Isaac and Ede Antique Prints
Reynolds Crosbie

William Dickinson after Sir Joshua Reynolds.

Diana Viscountess Crosbie.

15 x 25

There is much to unpack in this beautiful print. On the surface we have a stunning, albeit formulaic, Reynolds portrait of an aristocratic lady, the epitome of elegance and fashion. Dig a little deeper and we unearth an altogether more intriguing story. Diana Sackville was born in 1756, the daughter of Lord George Sackville, and became Viscountess Crosbie when she married the Viscount in 1777. Anyone who has read Trollope's wonderful masterpiece, 'The Way we Live Now', will be familiar with the plight of the much manipulated heiress Marie Melmotte and the way she was pimped out to impecunious aristocrats, (such as Lord Carbury) who were in search of a fortune to bolster their dwindling family coffers. Lord Crosbie was cock-a-hoop at the prospect of marrying Miss Sackville because (in his own words) "my marrying in this manner" would bring him "£10,000, which is indeed more than I thought her fortune would be, for the daughters of these great families have seldom more than six". Before her marriage, Diana Sackville was considered "conceited and disagreeable" according to her contemporary, Lady Louisa Stewart, but we don't know if this is just jealousy or rooted in a deeper character flaw.
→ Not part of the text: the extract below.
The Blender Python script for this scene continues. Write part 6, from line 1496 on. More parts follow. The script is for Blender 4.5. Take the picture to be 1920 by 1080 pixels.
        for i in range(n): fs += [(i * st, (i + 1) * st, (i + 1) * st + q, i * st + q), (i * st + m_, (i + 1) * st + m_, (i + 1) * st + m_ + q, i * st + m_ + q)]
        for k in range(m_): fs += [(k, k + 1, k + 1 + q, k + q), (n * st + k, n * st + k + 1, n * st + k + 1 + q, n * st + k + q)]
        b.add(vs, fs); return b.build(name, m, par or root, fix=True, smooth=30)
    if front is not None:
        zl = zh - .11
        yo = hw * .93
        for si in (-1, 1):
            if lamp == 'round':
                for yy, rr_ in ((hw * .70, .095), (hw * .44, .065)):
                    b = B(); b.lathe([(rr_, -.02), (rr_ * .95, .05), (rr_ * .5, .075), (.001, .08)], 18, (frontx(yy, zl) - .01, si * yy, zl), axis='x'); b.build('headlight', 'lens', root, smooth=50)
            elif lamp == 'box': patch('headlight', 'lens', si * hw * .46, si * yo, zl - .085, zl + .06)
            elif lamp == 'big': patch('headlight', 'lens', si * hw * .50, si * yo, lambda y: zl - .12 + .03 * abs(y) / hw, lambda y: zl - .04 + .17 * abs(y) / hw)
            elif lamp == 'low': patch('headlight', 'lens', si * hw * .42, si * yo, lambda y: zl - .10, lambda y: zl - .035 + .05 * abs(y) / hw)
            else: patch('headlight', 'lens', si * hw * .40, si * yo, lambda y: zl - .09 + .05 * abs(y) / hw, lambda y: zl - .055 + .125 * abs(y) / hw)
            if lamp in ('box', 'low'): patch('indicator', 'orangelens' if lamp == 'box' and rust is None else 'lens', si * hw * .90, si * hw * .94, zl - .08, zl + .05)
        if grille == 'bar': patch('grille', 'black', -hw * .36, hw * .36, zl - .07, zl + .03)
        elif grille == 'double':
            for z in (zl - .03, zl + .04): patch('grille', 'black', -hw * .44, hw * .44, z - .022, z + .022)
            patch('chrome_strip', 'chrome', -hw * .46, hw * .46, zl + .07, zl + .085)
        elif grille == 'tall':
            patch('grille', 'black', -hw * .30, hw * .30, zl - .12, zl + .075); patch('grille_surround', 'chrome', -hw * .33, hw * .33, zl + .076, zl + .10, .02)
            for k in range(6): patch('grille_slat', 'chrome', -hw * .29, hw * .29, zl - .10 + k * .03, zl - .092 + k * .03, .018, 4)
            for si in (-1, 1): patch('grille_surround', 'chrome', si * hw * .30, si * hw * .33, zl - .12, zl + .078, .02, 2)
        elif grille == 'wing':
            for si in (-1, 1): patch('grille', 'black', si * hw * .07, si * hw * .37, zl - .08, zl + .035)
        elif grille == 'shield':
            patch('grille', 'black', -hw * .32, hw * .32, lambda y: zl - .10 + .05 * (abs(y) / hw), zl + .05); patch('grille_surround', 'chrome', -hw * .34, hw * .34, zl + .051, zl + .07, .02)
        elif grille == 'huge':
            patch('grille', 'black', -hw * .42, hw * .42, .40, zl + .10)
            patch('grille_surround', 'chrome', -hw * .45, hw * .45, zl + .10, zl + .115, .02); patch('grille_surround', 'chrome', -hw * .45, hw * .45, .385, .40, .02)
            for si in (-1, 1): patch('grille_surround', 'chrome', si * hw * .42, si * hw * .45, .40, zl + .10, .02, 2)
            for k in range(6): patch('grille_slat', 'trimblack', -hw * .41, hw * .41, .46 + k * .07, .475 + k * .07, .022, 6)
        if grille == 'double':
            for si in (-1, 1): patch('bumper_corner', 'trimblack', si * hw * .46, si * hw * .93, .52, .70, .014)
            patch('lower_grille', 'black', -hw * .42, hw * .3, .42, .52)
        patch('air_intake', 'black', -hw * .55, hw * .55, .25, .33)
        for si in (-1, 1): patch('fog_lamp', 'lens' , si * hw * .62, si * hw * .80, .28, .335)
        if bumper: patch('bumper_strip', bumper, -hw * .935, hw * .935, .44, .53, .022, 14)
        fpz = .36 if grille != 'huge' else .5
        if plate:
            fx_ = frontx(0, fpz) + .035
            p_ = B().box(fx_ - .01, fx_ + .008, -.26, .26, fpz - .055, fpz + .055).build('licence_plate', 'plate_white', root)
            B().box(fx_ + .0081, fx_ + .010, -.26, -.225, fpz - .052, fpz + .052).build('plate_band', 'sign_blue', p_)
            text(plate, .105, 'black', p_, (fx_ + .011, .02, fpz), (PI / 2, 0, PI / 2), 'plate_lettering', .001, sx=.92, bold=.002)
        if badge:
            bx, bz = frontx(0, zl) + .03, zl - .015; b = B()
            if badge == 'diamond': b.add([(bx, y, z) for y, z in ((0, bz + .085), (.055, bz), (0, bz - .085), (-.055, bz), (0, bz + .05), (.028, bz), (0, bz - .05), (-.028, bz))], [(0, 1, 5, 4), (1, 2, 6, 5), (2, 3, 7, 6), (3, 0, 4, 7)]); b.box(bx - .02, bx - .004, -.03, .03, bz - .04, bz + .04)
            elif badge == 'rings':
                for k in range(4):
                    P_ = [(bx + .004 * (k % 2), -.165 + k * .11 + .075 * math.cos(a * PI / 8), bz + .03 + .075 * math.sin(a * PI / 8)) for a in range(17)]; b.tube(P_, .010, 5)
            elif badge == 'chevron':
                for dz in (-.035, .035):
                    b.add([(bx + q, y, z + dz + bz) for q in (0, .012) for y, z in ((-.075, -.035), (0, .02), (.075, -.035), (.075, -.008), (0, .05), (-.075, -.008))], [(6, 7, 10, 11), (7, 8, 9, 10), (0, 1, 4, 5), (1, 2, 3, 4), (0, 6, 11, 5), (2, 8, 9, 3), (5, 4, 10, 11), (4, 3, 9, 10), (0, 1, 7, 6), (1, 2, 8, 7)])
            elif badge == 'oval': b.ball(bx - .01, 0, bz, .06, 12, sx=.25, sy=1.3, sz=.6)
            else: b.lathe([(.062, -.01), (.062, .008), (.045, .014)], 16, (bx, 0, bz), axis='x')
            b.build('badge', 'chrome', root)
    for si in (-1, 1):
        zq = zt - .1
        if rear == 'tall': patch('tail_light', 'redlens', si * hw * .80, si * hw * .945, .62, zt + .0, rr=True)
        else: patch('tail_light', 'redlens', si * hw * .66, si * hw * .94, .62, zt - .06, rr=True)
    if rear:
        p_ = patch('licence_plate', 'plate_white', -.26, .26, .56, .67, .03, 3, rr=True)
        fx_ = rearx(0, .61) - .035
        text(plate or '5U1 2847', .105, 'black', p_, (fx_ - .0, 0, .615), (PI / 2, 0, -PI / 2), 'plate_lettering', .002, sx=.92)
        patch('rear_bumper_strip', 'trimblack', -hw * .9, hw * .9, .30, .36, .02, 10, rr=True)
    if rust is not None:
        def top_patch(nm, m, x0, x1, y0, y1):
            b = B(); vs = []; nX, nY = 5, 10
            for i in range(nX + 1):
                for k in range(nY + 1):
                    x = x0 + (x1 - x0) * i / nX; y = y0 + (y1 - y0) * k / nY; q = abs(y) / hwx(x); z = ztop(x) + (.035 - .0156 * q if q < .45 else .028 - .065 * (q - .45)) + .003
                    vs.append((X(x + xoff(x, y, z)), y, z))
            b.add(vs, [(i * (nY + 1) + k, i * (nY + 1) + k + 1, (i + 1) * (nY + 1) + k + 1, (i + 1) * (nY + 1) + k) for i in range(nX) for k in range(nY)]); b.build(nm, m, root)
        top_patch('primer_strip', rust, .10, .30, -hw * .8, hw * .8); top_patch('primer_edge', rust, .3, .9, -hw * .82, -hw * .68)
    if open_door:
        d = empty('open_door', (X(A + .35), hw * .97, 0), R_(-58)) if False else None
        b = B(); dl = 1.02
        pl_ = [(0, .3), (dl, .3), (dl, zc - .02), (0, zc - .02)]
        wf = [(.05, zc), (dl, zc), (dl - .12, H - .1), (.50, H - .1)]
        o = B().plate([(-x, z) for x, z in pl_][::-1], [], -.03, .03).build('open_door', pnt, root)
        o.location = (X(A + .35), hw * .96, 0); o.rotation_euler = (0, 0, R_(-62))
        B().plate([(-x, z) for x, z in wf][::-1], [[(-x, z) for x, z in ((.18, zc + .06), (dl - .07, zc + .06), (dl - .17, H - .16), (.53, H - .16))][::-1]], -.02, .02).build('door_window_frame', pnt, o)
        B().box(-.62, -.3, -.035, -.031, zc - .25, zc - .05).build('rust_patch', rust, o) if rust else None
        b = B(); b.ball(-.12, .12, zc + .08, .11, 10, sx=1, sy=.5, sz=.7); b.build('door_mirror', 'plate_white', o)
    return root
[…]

We also learn that once married she threw herself into the London scene, gambling and flirting alongside the likes of Georgiana, Duchess of Devonshire, possibly the biggest socialite of her age. Later life brought more sobriety but sadly no children. She died in Ireland in 1814 having added the Countess of Glandoe to her titles. This portrait, commissioned in 1777 by her fiancé, takes us right back to the height of her beauty, a charming girl striding across an idyllic landscape in flowing robes and fashionably arranged coiffure.